Starke Zurückhaltung bei Einstellungen
Wie kritisch die wirtschaftliche Zukunft gesehen wird, zeigt sich besonders bei der Personalpolitik der Branchenunternehmen. Jeder zweite Betrieb hat 2024 Personal entweder abgebaut oder hat freiwerdende Stellen nicht mehr nachbesetzt. Stattdessen wird zunehmend auf eine Umverteilung der Aufgaben auf die bestehende Belegschaft gesetzt. Keines der Mitgliedsunternehmen gab an, dass es 2024 seine Beschäftigtenzahl erhöht habe. Dennoch betont jeder zweite Betrieb, dass es einen spürbaren Fachkräftemangel gibt. Das steht im deutlichen Gegensatz zu 2023. Hier waren es lediglich 11 %, die einen signifikanten Mangel an geschultem Personal gemeldet hatten. Die aktuellen 50 % aus 2024 knüpfen allerdings an die Erhebung von 2022 an, wo auch schon 40 % der Mitglieder eine Verknappung der Personalressourcen spürten. Lässt man 2023 außen vor, dann ist klar sichtbar, dass sich dieser Trend leicht verlangsamt fortgesetzt hat.

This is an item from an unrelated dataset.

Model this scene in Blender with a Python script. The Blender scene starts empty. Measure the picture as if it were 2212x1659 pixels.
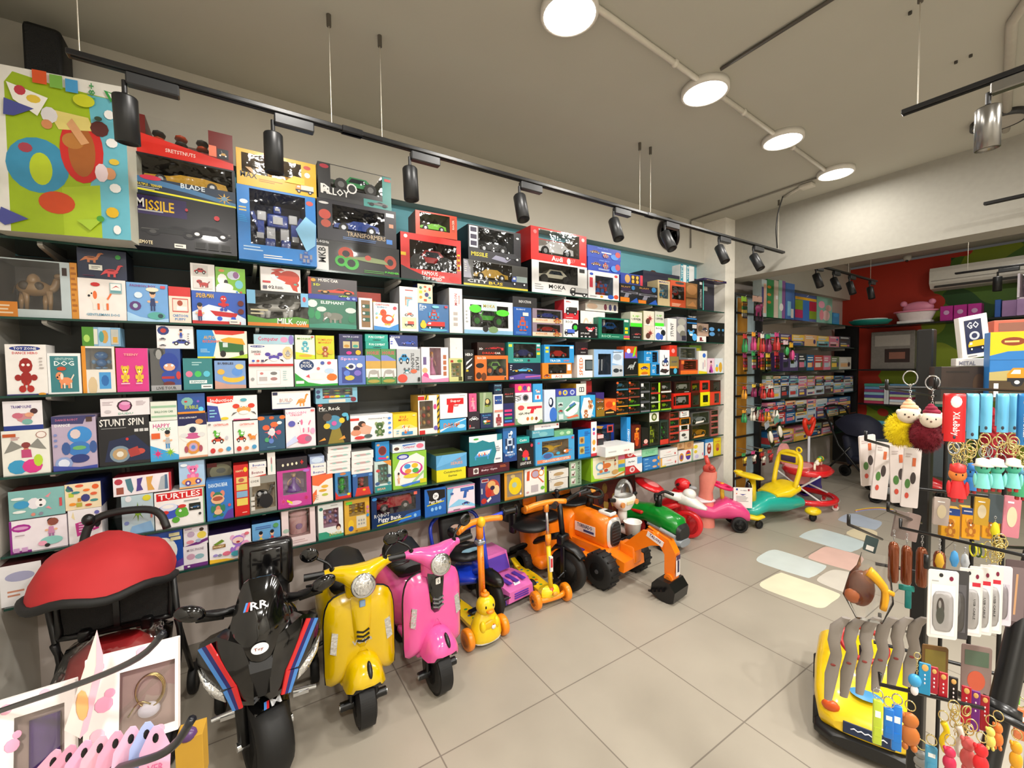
import bpy, bmesh, math, random
from math import sin, cos, pi, radians
from mathutils import Matrix, Vector
random.seed(11)
SC = bpy.context.scene
COL = SC.collection

# ---------------------------------------------------------------- camera
F = 912.317
RW = ((0.8393300848795451, -0.03182435119848027, 0.5426898002421748),
      (-0.543490154005807, -0.02712852714580594, 0.8389770530316331),
      (-0.011977525405522852, -0.9991252442440313, -0.04006601052594327))
CAM = Vector((0, 0, 1.6))
cd = bpy.data.cameras.new('camera'); cam = bpy.data.objects.new('camera', cd); COL.objects.link(cam)
cd.sensor_width = 36; cd.lens = F / 2212 * 36; cd.clip_start = .05
cam.matrix_world = Matrix(((RW[0][0], -RW[0][1], -RW[0][2], 0), (RW[1][0], -RW[1][1], -RW[1][2], 0),
                           (RW[2][0], -RW[2][1], -RW[2][2], 1.6), (0, 0, 0, 1)))
SC.camera = cam
SC.view_settings.view_transform = 'Standard'; SC.view_settings.look = 'None'
SC.view_settings.exposure = 0.22; SC.view_settings.gamma = 1; SC.view_settings.use_curve_mapping = False

def ray(px, py):
 a, b = px - 1106, py - 829.5
 return Vector([r[0] * a + r[1] * b + r[2] * F for r in RW])
def at(px, py, ax, val):
 """where the sight line of a photo pixel meets the plane axis=val (used to measure real positions)"""
 d = ray(px, py); return CAM + d * ((val - CAM[ax]) / d[ax])

# ---------------------------------------------------------------- world and lamps
w = bpy.data.worlds.new('World'); SC.world = w; w.use_nodes = True
w.node_tree.nodes['Background'].inputs[0].default_value = (1, .95, .88, 1)
w.node_tree.nodes['Background'].inputs[1].default_value = 0.05
CEIL = 3.15
LAMPS = [(1.25, 1.44), (2.24, 1.44), (3.17, 1.46), (4.08, 1.48), (.25, 1.44),
         (1.25, -.7), (2.9, -.7), (-.2, -1.0), (1.25, -2.2), (3.2, -2.2)]
LAMP_W = 13
FARL = [(5.6, .9), (6.9, .9)]
for i, (x, y) in enumerate(LAMPS + FARL):
 ld = bpy.data.lights.new('ceiling_lamp_light', 'AREA'); ld.shape = 'DISK'; ld.size = .2
 ld.energy = (9 if i == 3 else LAMP_W if i < 5 else 42) if i < len(LAMPS) else 8
 ld.color = (1, .96, .9)
 lo = bpy.data.objects.new('ceiling_lamp_light', ld); COL.objects.link(lo); lo.location = (x, y, CEIL - .045)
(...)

Der Blick auf die Entwicklung der Ausbildungssituation verstärkt diese Einschätzung. Nur 38 % der Betriebe konnten alle ihre Ausbildungsplätze besetzen. Einige fanden keine adäquaten Auszubildende. Vor allem die Ausbildungsangebote in der Produktion wurden schlecht nachgefragt. Karsten Hunger zeigt Lösungen auf: „Aufgabe der Politik muss es sein, auch hier bürokratische Hürden für Arbeitswillige abzubauen und insgesamt Anreize für eine produktive Partizipation am Arbeitsmarkt zu schaffen. Die Besteuerung von Überstunden oder zu starre Arbeitszeitmodelle hält der Verband für falsch. Die Integrierung aller Bevölkerungsgruppen in den Arbeitsmarkt mag schwierig sein, ist aber alternativlos.“ Daher fordert der Verband eine stärkere Qualifizierung von Menschen, die in Deutschland leben und die Intensivierung einer qualifizierten Zuwanderung. Aufgrund des gefürchteten Fachkräftemangels lässt sich auch begründen, warum fast 90 % der Branchenbetriebe trotz einer lahmenden Konjunktur 2025 ihre Mitarbeiter betrieblich halten wollen.